===== DATA IN THIS EXERCISE =====

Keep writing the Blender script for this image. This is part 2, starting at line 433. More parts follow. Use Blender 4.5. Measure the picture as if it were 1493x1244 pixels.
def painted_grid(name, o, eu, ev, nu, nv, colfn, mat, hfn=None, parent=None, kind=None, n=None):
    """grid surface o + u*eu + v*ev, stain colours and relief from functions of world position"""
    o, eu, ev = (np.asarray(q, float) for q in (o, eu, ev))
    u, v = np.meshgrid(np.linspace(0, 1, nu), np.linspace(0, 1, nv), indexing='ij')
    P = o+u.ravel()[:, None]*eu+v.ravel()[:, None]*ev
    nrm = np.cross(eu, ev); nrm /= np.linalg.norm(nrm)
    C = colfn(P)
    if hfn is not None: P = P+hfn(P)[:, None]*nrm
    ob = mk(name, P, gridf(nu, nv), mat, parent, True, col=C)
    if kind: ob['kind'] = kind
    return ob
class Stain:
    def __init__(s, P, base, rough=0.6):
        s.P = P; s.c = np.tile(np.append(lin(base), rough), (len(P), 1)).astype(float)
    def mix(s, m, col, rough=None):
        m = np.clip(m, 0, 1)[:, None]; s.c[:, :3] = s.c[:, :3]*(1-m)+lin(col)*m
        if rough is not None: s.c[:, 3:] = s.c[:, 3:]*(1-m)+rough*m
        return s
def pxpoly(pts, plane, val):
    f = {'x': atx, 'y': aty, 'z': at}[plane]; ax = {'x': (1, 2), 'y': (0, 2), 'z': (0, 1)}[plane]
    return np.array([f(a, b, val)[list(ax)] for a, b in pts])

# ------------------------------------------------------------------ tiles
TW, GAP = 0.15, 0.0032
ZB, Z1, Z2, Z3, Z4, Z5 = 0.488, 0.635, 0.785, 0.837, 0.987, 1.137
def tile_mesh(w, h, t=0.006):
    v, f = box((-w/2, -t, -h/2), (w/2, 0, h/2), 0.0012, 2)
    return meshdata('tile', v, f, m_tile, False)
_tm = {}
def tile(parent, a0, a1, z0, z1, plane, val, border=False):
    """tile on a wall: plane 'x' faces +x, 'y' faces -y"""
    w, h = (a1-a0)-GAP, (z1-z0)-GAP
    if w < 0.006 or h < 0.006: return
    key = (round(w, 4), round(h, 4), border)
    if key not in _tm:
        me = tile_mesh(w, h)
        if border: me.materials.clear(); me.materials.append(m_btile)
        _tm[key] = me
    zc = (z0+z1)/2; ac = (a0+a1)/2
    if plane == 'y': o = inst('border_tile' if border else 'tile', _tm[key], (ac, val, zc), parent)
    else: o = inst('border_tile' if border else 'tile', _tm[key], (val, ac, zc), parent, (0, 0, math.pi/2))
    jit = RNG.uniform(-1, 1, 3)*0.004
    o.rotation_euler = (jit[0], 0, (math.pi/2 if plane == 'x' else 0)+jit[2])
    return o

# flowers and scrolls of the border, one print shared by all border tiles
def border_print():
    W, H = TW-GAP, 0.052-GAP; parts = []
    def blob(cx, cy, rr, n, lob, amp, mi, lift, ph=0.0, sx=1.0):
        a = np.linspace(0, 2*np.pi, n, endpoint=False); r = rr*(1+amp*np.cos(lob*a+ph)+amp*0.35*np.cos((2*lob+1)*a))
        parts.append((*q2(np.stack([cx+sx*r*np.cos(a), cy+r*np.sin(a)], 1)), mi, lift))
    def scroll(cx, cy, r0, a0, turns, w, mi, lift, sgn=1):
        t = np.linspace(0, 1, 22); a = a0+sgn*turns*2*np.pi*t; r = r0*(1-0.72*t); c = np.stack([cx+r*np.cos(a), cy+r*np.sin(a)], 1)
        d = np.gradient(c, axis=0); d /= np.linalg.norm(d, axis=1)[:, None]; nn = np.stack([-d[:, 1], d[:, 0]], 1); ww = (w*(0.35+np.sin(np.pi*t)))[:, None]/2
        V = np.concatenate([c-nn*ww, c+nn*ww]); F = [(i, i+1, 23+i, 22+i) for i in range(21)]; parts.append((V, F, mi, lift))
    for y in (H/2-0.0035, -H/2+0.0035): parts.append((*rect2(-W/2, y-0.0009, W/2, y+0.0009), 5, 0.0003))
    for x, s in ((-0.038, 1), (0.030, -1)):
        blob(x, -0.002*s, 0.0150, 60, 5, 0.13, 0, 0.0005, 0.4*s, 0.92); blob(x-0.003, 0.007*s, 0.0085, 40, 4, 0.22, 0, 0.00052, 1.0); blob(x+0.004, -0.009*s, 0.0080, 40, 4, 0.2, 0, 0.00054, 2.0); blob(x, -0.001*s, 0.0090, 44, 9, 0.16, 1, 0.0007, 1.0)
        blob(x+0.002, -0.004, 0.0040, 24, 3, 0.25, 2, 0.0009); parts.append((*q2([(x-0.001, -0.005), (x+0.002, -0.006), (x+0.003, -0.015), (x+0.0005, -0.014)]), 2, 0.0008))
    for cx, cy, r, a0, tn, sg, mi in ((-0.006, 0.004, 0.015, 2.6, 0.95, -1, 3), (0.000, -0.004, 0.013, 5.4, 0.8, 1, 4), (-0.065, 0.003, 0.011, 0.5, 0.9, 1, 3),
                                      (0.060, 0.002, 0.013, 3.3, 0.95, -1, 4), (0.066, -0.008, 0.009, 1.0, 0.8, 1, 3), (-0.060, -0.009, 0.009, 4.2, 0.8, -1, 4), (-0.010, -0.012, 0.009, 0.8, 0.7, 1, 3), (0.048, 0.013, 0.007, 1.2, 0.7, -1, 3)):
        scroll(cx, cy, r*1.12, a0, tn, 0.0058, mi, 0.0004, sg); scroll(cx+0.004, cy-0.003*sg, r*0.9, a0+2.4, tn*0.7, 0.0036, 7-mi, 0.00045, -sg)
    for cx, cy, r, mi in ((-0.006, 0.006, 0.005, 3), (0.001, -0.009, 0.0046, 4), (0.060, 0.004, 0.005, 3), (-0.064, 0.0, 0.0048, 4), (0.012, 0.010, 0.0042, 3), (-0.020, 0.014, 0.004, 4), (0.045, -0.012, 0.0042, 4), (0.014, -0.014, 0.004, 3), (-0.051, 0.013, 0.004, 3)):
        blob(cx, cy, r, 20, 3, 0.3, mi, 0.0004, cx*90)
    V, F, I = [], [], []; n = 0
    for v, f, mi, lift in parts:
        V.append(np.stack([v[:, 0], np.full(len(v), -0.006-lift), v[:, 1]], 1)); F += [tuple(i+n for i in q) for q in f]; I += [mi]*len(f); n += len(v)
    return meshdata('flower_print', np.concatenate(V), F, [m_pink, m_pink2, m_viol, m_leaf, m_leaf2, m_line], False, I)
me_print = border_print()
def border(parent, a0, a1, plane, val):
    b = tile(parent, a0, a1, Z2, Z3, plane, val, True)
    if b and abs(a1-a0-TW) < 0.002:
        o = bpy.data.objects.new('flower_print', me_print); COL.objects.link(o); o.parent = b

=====
===== DATA IN THIS EXERCISE =====

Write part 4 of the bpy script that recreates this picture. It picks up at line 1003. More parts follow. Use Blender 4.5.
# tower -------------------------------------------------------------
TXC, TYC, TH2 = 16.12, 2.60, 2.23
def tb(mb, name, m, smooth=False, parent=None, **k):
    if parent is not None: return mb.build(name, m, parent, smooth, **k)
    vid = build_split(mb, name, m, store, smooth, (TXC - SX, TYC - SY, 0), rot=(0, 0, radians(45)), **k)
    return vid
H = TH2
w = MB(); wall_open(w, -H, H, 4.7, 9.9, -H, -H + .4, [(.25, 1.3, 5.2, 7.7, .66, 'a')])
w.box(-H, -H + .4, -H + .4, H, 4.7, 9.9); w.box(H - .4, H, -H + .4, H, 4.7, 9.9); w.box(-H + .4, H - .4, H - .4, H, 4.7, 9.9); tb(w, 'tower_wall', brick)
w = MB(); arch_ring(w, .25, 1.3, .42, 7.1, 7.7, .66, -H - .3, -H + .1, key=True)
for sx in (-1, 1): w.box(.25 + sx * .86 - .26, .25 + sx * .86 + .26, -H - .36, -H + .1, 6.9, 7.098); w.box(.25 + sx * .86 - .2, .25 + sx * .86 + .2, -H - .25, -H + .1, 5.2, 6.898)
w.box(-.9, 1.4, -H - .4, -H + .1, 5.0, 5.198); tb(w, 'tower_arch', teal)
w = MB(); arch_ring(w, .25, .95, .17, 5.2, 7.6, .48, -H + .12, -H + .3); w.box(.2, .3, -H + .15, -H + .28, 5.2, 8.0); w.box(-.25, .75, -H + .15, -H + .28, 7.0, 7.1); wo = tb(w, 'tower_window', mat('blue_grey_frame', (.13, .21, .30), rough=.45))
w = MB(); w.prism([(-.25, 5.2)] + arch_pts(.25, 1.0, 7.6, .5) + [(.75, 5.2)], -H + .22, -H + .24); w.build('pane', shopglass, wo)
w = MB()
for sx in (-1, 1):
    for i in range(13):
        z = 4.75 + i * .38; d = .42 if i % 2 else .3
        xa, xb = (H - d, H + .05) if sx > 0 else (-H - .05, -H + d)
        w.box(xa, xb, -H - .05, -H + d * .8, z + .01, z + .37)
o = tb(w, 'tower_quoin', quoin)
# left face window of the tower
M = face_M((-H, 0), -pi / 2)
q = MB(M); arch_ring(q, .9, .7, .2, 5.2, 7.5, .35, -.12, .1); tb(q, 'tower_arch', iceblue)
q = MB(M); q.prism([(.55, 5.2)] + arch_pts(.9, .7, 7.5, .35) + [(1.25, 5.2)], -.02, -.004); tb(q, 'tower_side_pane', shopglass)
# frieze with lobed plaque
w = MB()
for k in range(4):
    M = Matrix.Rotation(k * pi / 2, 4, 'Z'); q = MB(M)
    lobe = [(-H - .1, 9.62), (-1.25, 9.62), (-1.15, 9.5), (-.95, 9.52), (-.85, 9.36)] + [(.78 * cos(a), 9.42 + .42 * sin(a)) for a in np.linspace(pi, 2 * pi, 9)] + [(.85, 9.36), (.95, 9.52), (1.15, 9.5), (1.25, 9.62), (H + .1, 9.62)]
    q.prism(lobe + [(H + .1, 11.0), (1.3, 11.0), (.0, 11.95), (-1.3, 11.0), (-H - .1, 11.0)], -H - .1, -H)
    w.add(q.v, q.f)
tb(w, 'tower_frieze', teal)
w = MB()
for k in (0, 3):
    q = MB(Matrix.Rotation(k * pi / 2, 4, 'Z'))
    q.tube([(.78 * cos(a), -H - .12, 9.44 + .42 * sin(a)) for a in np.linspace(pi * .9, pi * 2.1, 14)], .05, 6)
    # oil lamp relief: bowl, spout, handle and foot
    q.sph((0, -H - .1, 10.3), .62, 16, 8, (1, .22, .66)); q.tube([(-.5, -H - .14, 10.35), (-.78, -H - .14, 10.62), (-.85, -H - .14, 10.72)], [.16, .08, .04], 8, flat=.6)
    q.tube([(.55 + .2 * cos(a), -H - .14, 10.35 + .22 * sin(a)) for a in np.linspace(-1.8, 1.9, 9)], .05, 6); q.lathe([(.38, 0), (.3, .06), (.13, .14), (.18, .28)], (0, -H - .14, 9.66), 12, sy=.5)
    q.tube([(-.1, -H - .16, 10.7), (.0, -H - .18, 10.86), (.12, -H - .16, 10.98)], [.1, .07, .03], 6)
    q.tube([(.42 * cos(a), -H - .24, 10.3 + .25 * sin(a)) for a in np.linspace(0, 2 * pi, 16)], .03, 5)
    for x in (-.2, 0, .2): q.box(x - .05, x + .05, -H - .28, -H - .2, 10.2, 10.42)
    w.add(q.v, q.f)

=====
===== DATA IN THIS EXERCISE =====

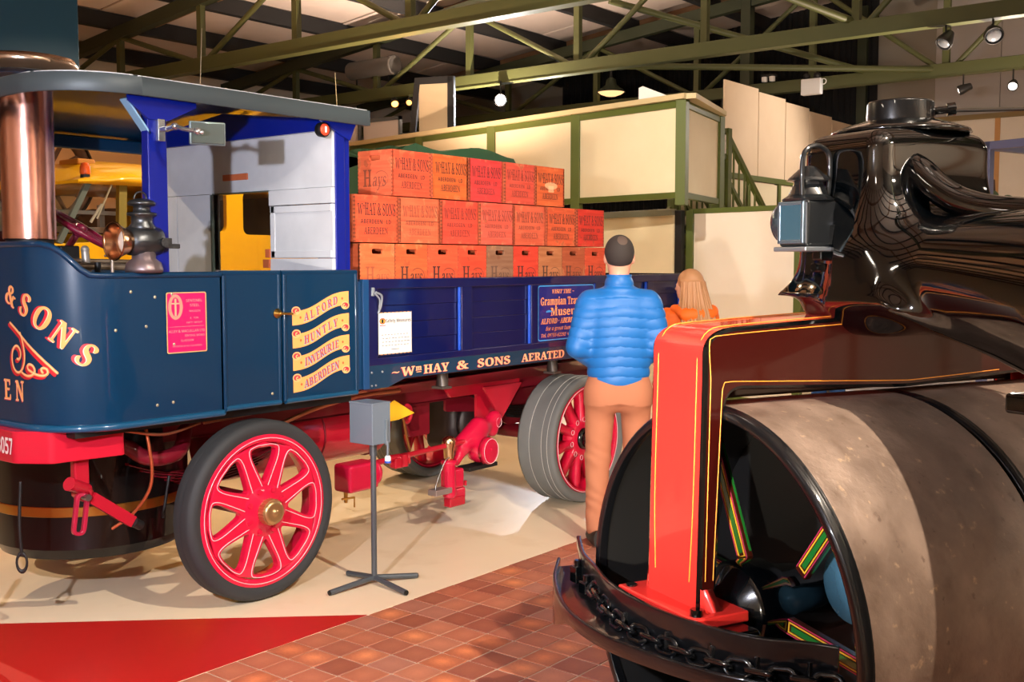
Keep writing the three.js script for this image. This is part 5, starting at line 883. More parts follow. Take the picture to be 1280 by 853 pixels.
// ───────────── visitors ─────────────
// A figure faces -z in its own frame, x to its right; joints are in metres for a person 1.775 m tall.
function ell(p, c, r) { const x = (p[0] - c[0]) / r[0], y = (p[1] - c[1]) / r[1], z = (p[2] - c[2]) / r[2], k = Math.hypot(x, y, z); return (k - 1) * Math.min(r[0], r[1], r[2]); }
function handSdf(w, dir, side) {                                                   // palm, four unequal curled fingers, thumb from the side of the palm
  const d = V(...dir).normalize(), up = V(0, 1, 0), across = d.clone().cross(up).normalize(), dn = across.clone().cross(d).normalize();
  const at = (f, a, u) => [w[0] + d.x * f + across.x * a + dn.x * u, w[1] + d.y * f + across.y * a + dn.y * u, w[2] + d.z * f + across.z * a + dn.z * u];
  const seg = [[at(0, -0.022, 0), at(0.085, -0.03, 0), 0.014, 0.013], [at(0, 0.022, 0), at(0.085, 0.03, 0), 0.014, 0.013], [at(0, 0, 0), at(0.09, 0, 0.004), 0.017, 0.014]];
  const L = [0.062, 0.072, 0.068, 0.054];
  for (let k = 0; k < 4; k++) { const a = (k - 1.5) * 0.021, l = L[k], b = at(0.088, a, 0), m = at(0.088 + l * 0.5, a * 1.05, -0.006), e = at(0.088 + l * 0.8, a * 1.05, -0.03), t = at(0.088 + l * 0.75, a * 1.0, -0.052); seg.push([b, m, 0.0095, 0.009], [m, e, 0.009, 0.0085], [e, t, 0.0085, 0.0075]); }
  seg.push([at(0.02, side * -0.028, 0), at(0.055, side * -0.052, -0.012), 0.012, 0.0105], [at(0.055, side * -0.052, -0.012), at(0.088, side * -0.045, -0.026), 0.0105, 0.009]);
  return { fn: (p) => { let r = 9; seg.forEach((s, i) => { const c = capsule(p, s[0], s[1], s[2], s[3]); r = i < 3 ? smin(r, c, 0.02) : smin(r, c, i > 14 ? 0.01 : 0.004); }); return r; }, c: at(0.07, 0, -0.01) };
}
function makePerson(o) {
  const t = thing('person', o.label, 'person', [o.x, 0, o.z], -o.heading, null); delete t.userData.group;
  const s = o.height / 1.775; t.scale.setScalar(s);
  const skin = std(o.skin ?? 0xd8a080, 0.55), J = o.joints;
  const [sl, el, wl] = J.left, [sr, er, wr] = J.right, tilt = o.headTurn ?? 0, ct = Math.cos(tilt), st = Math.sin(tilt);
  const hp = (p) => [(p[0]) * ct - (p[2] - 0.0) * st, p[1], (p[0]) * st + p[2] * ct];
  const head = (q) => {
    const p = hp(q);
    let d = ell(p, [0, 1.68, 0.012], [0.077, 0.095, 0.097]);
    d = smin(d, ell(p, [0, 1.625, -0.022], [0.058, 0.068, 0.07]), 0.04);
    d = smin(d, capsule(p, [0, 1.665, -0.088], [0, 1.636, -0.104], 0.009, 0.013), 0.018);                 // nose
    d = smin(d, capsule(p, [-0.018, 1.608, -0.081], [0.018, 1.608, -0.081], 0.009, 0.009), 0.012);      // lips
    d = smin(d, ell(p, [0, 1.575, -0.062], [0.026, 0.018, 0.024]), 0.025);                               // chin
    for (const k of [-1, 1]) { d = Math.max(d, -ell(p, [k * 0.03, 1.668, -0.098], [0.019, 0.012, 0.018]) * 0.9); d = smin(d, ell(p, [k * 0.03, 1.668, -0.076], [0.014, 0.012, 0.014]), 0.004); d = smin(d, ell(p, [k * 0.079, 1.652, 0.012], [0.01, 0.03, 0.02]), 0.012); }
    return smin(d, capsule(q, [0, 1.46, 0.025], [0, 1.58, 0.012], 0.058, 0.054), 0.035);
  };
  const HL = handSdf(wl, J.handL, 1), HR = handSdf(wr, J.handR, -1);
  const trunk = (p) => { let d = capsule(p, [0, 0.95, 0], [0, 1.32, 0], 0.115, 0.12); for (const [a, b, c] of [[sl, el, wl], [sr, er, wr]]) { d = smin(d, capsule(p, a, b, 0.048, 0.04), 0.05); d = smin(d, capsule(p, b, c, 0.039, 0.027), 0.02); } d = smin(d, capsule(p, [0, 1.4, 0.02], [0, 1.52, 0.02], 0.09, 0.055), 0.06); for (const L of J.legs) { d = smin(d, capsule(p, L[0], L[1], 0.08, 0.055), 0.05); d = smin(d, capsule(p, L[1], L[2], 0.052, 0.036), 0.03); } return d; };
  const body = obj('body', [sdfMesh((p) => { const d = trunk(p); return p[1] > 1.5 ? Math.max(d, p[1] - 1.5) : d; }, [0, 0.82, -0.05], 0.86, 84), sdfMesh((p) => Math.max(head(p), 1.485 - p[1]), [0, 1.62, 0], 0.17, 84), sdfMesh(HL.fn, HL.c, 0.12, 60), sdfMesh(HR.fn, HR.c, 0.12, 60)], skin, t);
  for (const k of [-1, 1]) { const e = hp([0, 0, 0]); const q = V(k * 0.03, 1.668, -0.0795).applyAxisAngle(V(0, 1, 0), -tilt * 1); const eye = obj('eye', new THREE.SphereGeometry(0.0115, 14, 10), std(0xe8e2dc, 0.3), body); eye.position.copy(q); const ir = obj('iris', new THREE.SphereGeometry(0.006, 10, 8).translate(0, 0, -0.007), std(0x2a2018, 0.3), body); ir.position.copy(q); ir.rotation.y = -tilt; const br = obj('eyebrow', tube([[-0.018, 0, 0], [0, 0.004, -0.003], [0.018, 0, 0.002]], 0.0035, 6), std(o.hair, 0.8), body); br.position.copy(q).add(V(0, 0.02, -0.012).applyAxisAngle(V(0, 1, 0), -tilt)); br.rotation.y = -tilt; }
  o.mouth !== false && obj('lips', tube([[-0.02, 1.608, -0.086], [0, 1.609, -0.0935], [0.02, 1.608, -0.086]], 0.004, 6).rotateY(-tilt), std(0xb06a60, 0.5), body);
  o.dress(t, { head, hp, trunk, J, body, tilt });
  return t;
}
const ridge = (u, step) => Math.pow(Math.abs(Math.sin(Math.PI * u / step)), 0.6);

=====

THE EXERCISE: In the entries above, identify every line with the string "script".

COMPLETE RESPONSE:
Keep writing the Blender script for this image. This is part 2, starting at line 433. More parts follow. Use Blender 4.5. Measure the picture as if it were 1493x1244 pixels.
Write part 4 of the bpy script that recreates this picture. It picks up at line 1003. More parts follow. Use Blender 4.5.
Keep writing the three.js script for this image. This is part 5, starting at line 883. More parts follow. Take the picture to be 1280 by 853 pixels.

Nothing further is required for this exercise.